被写体の性別を超えた変身願望や理想像を写真に納める、須藤絢乃の作品の一貫したテーマだ。それはどの作品を見ても一目瞭然であり、見たら最後、その独特の世界に一瞬にして引き込まれる。目に見えない内なる願望、そして衝動を、彼女は身をもっていとも簡単に具現化する。少女マンガのカラー原稿と写真の狭間にあるようなそのクリエーションは唯一無二である。

『Ye Lai Xiang for Ahcahcum look book 2016SS』

『浅草に死す Death in Asakusa』

『Autoscopy』

その作品の数々は、独自のテクスチャをもった印画紙にプリントされる。さらにラインストーンや、グリッターなどで装飾され、照明の元でキラキラと輝く仕様になっている。作品が描き出す世界によって、構図、色使いから装飾の細部にわたるまで、緻密に練られている。

『FULUFFY GIRL』

『幻影 Gespenster』

実在する行方不明の少女たちに自ら扮したシリーズ、『幻影 Gespenster』でキャノン写真新世紀2014年グランプリを受賞し、注目を集める。「制作中は彼女たちの悲しい気持ちをどうしても考えてしまい、とてもつらかったのですが、私には彼女たちの魅力、光を見いだしたい気持ちがありました」と受賞時に語ったその言葉の通り、作品からは限りなく続くはずであった日常へのやりきれない思い、悲しみ、そしてその奥にあるかすかな光を感じ取ることができる。彼女の切実な思いが作品として結晶化している。同タイトルの作品集も、フランスの出版社から刊行されている。(写真上)

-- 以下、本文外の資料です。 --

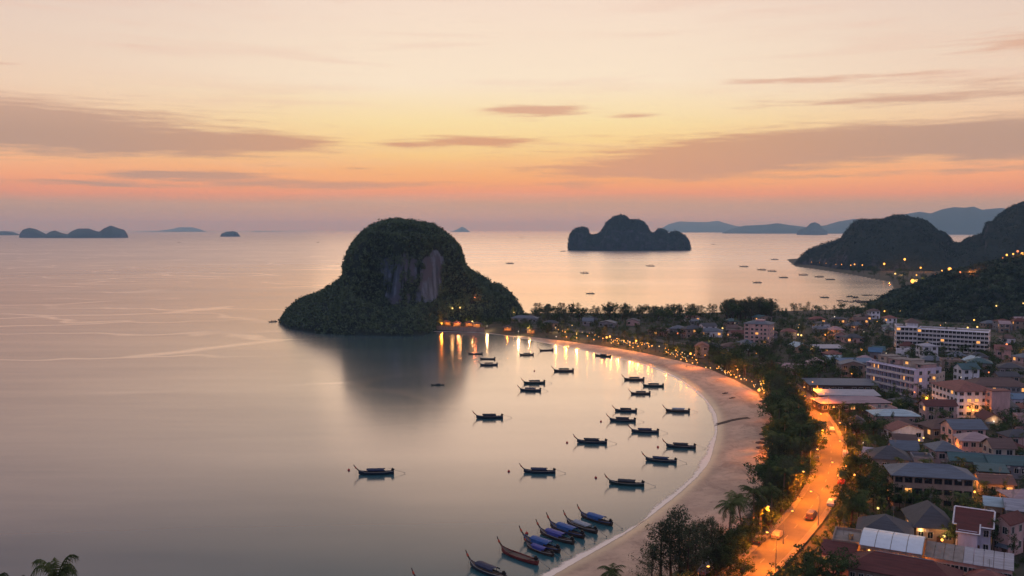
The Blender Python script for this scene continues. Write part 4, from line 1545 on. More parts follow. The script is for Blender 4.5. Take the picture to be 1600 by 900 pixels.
def building(name, label, L, Rr, h, d, roof, rm, wm, nf=1, cols=0, ov=.6, rh=2.0, lit=.08, group=None, cat='house', z_ref='eave', balc=False, side=2, short=None, extras=None, wsize=None, door=True, frame=None):
    """L, Rr: bearings of the two ends of the front eave; h wall height; d depth away from the viewer."""
    zb = 2.75
    zr = zb + (h if z_ref == 'eave' else 0)
    ax, ay = at(L[0], L[1], zr); bx, by = at(Rr[0], Rr[1], zr)
    w = math.hypot(bx - ax, by - ay); rz = math.atan2(by - ay, bx - ax)
    # footprint front edge centre is the origin, depth runs along local +y
    root = empty(name, ((ax + bx) / 2, (ay + by) / 2, zb), rz, label, cat, group)
    near = math.hypot(ax, ay) < 300
    mb = MB()
    mb.box(-w / 2, w / 2, 0, d, -.4, h - (.02 if roof == 'flat' else -.0))
    if roof == 'gablex':
        mb.add([(-w / 2, 0, h), (w / 2, 0, h), (0, 0, h + rh - .15), (-w / 2, d, h), (w / 2, d, h), (0, d, h + rh - .15)], [(0, 1, 2), (4, 3, 5)])
    if roof in ('gable',):
        mb.add([(-w / 2, 0, h), (-w / 2, d, h), (-w / 2, d / 2, h + rh - .15), (w / 2, 0, h), (w / 2, d, h), (w / 2, d / 2, h + rh - .15)], [(1, 0, 2), (3, 4, 5)])
    mb.build('wall', wm, root)
    if roof == 'flat':
        pr = MB()
        for (x0, x1, y0, y1) in ((-w / 2, w / 2, 0, .2), (-w / 2, w / 2, d - .2, d), (-w / 2, -w / 2 + .2, .2, d - .2), (w / 2 - .2, w / 2, .2, d - .2)):
            pr.box(x0 - .04, x1 + .04, y0 - .04, y1 + .04, h, h + .7)
        pr.build('parapet', wm, root)
        rf = MB(); rf.box(-w / 2 + .2, w / 2 - .2, .2, d - .2, h + .02, h + .12); rf = rf.build('roof', rm, root)
        for q in range(2 if w > 8 else 1):
            c = MB(); xx = random.uniform(-w * .35, w * .35); yy = random.uniform(d * .3, d * .7)
            c.tube([(xx, yy, h + .12), (xx, yy, h + 1.5)], .55, 9); c.build('water_tank', M_STEEL, rf)
    else:
        rf = MB(); roof_mesh(rf, roof, w, d, h, rh, ov); rf = rf.build('roof', rm, root)
        if near and roof in ('gable', 'hip') and w >= d:
            rc = MB(); x0 = -w / 2 - ov + (min(w, d) / 2 + ov if roof == 'hip' else 0)
            rc.tube([(x0, d / 2, h + rh + .03), (-x0, d / 2, h + rh + .03)], .12, 5); rc.build('ridge_cap', W_GREY, rf)
    fh = h / nf
    cols = cols or max(1, int(w / 3.2))
    ww, wh = wsize or (min(1.7, w / cols * .58), min(1.5, fh * .5))
    for f in range(nf):
        zc = fh * (f + .55)
        dcol = cols // 2 if (f == 0 and door) else -1
        for c in range(cols):
            x = -w / 2 + w * (c + .5) / cols
            if c == dcol:
                continue
            window(root, x, -.005, zc, 0, ww, wh, random.random() < lit, near, frame)
        for sgn in (-1, 1):
            for c in range(side):
                y = d * (c + .5) / side
                window(root, sgn * (w / 2 + .005), y, zc, sgn * pi / 2, min(ww, d / side * .55), wh, random.random() < lit, near, frame)
        if dcol >= 0:
            x = -w / 2 + w * (dcol + .5) / cols
            dm = MB(); dm.box(x - .55, x + .55, -.08, .01, -.1, min(2.1, fh * .8)); dm.build('door', M_DOOR, root)
        if balc:
            s = MB(); s.box(-w / 2, w / 2, -1.5, -.004, fh * f + .02, fh * f + .2); sl_ = s.build('balcony', wm, root)
            r_ = MB(); r_.box(-w / 2, w / 2, -1.5, -1.38, fh * f + .2, fh * f + 1.05); r_.build('balustrade', M_RAIL, sl_)
    if balc:
        for c in range(cols + 1):
            x = -w / 2 + w * c / cols
            s = MB(); s.box(x - .1, x + .1, -1.36, -.006, .21, h - .05); s.build('balcony_divider', wm, root)
        s = MB(); s.box(-w / 2 - .1, w / 2 + .1, -1.7, -.005, h, h + .22); s.build('cornice', wm, root)
    if extras: extras(root, w, d, h, rf)
    SHORT.append(short)
    if random.random() < .75 and near or random.random() < .35:
        for q in range(random.choice((1, 2, 3))):
            x = random.uniform(-w * .42, w * .42); zz = random.uniform(1.9, max(2.0, h - .7))
            a_ = MB(); a_.box(x - .4, x + .4, -.38, -.01, zz, zz + .55); a_.build('air_conditioner', M_FRAME, root)
    if cat == 'house' and random.random() < .4:
        x = random.uniform(-w * .3, w * .3); a_ = MB(); a_.slab((x - 1.4, -1.5, 2.2), (x + 1.4, -1.5, 2.2), (x + 1.4, -.01, 2.6), (x - 1.4, -.01, 2.6), .06); a_.build('awning', random.choice((R_CONC, R_BLUEG, R_MAR, R_TEAL)), root)
    if near and random.random() < .6:
        x = random.uniform(-w * .3, w * .3); a_ = MB(); a_.tube([(x, d * .5, h + .5), (x, d * .5, h + rh + 2.2)], .04, 4)
        for q in range(4): a_.box(x - .5 + q * .05, x + .5 - q * .05, d * .5 - .02, d * .5 + .02, h + rh + 1.2 + q * .25, h + rh + 1.24 + q * .25)
        a_.build('aerial', M_STEEL, rf)
    if cat == 'house' and roof != 'flat' and random.random() < .35:
        a_ = MB(); sx_ = random.choice((-1, 1)); a_.tube([(sx_ * (w / 2 + 1.3), d * .6, -.2), (sx_ * (w / 2 + 1.3), d * .6, 2.2)], .7, 9); a_.build('water_tank', M_STEEL, root)
    ca, sa_ = cos(rz), sin(rz)
    FOOT.append(((ax + bx) / 2 - sa_ * d / 2, (ay + by) / 2 + ca * d / 2, w / 2 + 1.2, d / 2 + 1.2, rz))
    return root, w


# ---- the buildings one can tell apart, far to near
def tower_extras(root, w, d, h, rf):
    m_ = MB(); m_.box(-w * .12, w * .2, d * .3, d * .7, h + .1, h + 2.2); m_.build('roof_room', W_PINK, rf)
    for x in (-w * .17, w * .33):
        p_ = MB(); p_.box(x - w * .11, x + w * .11, -.7, -.01, .3, h - .6); p_.build('bay', W_PINK, root)
        for f in range(5):
            window(root, x, -.715, h / 6 * (f + .6), 0, 1.4, 1.3, random.random() < .1, True)


building('apartment_tower', 'pink six storey block standing above the trees left of the town centre', (1163, 505), (1203, 507), 14.5, 12, 'hip', R_BLUEG, W_PINK, 6, 5, rh=2.0, lit=.06, cat='building', extras=tower_extras, side=3)


def hotel_extras(root, w, d, h, rf):
    m_ = MB(); m_.box(-w / 2 + 6, -w / 2 + 12, 2, d - 2, h + .13, h + 2.6); rr = m_.build('roof_room', W_WHITE, root)
    g = MB(); g.add([(-w / 2 + 5, 1, h + 2.6), (-w / 2 + 13, 1, h + 2.6), (-w / 2 + 13, d - 1, h + 2.6), (-w / 2 + 5, d - 1, h + 2.6), (-w / 2 + 9, d / 2, h + 5.2)],
                    [(0, 1, 4), (1, 2, 4), (2, 3, 4), (3, 0, 4), (3, 2, 1, 0)]); g.build('pavilion_roof', R_BROWN, rr)


building('hotel', 'long white five storey hotel with rows of balconies below the forested hill', (1434, 514), (1545, 520), 12.5, 13, 'flat', R_CONC, W_WHITE, 5, 18, lit=.05, cat='hotel', balc=True, side=4, door=False, wsize=(1.7, 1.7))
building('hotel', 'white end wing of the long hotel with a small peaked roof on top', (1401, 511), (1433, 512), 13.6, 14, 'flat', R_CONC, W_WHITE, 5, 5, lit=.05, cat='hotel', balc=True, side=4, door=False, wsize=(1.7, 1.7), extras=hotel_extras)
def step_extras(root, w, d, h, rf):
    z = h + .12
    for i, (a, b, hh) in enumerate(((-.5, -.28, 2.7), (-.27, -.02, 2.2), (.04, .22, 2.7), (.30, .46, 1.8))):
        m_ = MB(); m_.box(a * w + .3, b * w - .3, d * .35, d * .9, z, z + hh); t_ = m_.build('roof_room', W_PINK if i % 2 else W_CREAM, root)
        c_ = MB(); c_.box(a * w + .1, b * w - .1, d * .30, d * .93, z + hh, z + hh + .2); c_.build('cap', R_CONC, t_)
        window(root, (a + b) / 2 * w, d * .35 - .005, z + hh * .55, 0, 1.6, 1.1, i == 2, True)
    for i in range(9):
        x = -w * .46 + w * .92 * i / 8
        V, T = clumps(np.array([[x, .8, z + .5]]), np.array([.55]), 40, .35, .8)
        inst('planter_bush', fast_mesh('planter_bush', V, T, [L_BROAD]), root)


building('hotel', 'stepped beige hotel with stacked balconies and roof terraces in mid town', (1358, 565), (1432, 579), 11.8, 14, 'flat', R_CONC, W_LILAC, 4, 11, lit=.06, cat='hotel', balc=True, side=3, door=False, wsize=(1.5, 1.6), extras=step_extras)
building('apartment_building', 'lower beige annex with a blank pier at the right end of the stepped hotel', (1436, 584), (1463, 587), 9.5, 10, 'flat', R_CONC, W_CREAM, 4, 4, lit=.1, cat='building', side=3)


def brown_extras(root, w, d, h, rf):
    b_ = MB(); b_.box(w / 2 + .01, w / 2 + 4.5, d * .72, d + 3, -.3, h + .6); t_ = b_.build('stair_tower', W_PINK, root)
    c_ = MB(); c_.box(w / 2 - .1, w / 2 + 4.8, d * .72 - .2, d + 3.2, h + .602, h + .85); c_.build('cap', R_RED, t_)
    for f in range(4):
        window(root, w / 2 + 2.3, d * .72 - .004, h / 4 * (f + .6), 0, 1.2, 1.2, f == 0, True)


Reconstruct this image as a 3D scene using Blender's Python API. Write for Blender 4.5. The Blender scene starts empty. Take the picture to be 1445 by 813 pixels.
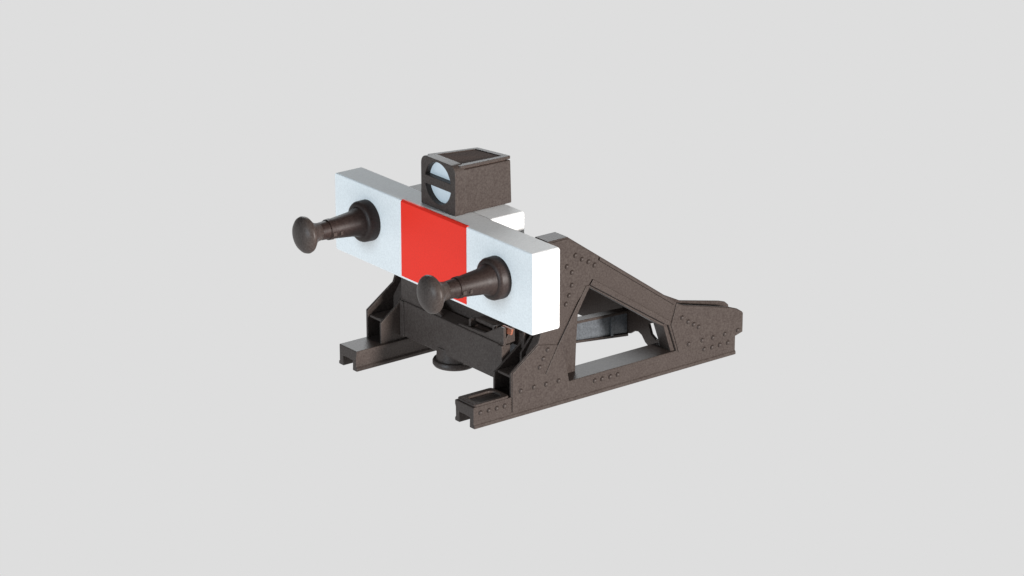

『An art dealer and his wife』

『beauty and beast』

鑑賞者は、作品を眺めているうちにみるみる平衡感覚を失い、その彼女のイマジネーションのなかへ、美しさに包まれた世界へと誘われる。写真というパラレルワールドでのみぞ理想は現実に変わる、彼女の作品を見ているとそんなことを思い抱く。

写真展 『てりはのいばら』

つい先日まで、芦屋市谷崎潤一郎記念館にて開催されていた写真展「てりはのいばら」では、谷崎の代表作である「細雪」に登場する蒔岡姉妹をモチーフにした新作セルフポートレートを発表した。作品中には、かつて谷崎が実際に住んでいた芦屋の家(富田砕花旧居)や、愛用の家具たちが登場する。また、衣装では、船場をルーツに持つ須藤の祖母が大切にしてきた着物や小物を用いている。大阪・阪神間で育った須藤が「細雪」を通して見た阪神間モダニズム、そして近代の女性像を自らが被写体になり、体現してゆく作品となっている。

須藤 絢乃/アーティスト、フォトグラファー。2011年、京都市立芸術大学大学院修士課程造形構想を修了。同年に、ミオ写真奨励賞にて森村泰昌賞受賞、その後、アメリカはNYにて写真フェアでデビュー。2014年、キャノン写真新世紀グランプリ受賞。